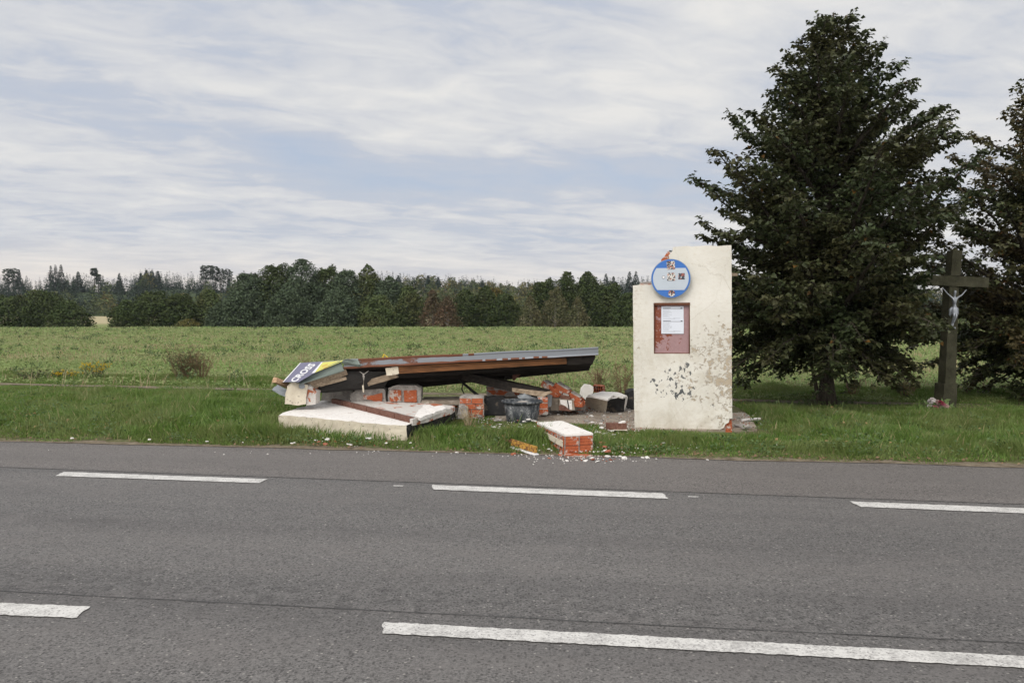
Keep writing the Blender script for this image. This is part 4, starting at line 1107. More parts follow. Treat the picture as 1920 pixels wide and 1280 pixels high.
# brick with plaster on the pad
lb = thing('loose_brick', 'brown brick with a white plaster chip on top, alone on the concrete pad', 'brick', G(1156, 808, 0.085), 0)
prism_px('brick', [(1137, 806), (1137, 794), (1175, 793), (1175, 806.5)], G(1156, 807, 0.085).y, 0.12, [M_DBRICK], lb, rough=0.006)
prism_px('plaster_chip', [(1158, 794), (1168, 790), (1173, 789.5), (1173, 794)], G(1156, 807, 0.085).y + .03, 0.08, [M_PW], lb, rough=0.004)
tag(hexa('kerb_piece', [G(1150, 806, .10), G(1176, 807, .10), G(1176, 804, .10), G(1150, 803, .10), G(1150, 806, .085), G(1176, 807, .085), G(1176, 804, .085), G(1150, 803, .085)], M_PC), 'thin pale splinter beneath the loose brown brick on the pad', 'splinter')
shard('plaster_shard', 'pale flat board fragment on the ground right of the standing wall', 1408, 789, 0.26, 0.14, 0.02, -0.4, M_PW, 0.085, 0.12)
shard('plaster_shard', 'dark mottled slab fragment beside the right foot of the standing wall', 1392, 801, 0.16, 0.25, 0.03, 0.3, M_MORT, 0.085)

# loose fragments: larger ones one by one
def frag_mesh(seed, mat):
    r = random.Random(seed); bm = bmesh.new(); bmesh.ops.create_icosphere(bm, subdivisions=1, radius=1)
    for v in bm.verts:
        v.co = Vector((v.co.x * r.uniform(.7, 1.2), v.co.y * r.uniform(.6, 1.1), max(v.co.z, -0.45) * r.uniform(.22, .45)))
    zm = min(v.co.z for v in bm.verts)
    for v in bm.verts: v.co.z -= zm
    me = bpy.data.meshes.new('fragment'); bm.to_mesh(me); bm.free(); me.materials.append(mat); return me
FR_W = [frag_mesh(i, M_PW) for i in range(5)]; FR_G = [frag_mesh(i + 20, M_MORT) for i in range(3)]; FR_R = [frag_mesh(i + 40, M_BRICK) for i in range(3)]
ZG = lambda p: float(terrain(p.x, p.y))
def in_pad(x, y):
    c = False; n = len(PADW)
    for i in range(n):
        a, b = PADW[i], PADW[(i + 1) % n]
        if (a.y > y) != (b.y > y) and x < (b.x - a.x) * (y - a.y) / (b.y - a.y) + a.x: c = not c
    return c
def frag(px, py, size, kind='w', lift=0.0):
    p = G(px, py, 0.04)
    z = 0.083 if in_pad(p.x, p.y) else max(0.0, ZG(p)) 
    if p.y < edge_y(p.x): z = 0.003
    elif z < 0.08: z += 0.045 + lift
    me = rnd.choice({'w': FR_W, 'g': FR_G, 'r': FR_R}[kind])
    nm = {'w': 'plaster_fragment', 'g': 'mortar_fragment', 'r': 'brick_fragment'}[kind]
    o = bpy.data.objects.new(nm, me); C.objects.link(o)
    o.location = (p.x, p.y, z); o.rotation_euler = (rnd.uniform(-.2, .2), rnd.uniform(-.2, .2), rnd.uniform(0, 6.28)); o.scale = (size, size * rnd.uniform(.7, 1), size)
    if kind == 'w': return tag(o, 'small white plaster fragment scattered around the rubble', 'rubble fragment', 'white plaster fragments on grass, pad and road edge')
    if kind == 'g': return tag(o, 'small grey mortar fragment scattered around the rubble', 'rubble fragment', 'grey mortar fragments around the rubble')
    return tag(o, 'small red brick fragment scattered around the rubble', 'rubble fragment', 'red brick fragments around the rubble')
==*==
[INSTRUCTION] Give back exactly the lines from the first line of the data through the line with "shard('plaster_shard', 'dark mottled", pictures excluded.

[COMPLETE ANSWER]
Keep writing the Blender script for this image. This is part 4, starting at line 1107. More parts follow. Treat the picture as 1920 pixels wide and 1280 pixels high.
# brick with plaster on the pad
lb = thing('loose_brick', 'brown brick with a white plaster chip on top, alone on the concrete pad', 'brick', G(1156, 808, 0.085), 0)
prism_px('brick', [(1137, 806), (1137, 794), (1175, 793), (1175, 806.5)], G(1156, 807, 0.085).y, 0.12, [M_DBRICK], lb, rough=0.006)
prism_px('plaster_chip', [(1158, 794), (1168, 790), (1173, 789.5), (1173, 794)], G(1156, 807, 0.085).y + .03, 0.08, [M_PW], lb, rough=0.004)
tag(hexa('kerb_piece', [G(1150, 806, .10), G(1176, 807, .10), G(1176, 804, .10), G(1150, 803, .10), G(1150, 806, .085), G(1176, 807, .085), G(1176, 804, .085), G(1150, 803, .085)], M_PC), 'thin pale splinter beneath the loose brown brick on the pad', 'splinter')
shard('plaster_shard', 'pale flat board fragment on the ground right of the standing wall', 1408, 789, 0.26, 0.14, 0.02, -0.4, M_PW, 0.085, 0.12)
shard('plaster_shard', 'dark mottled slab fragment beside the right foot of the standing wall', 1392, 801, 0.16, 0.25, 0.03, 0.3, M_MORT, 0.085)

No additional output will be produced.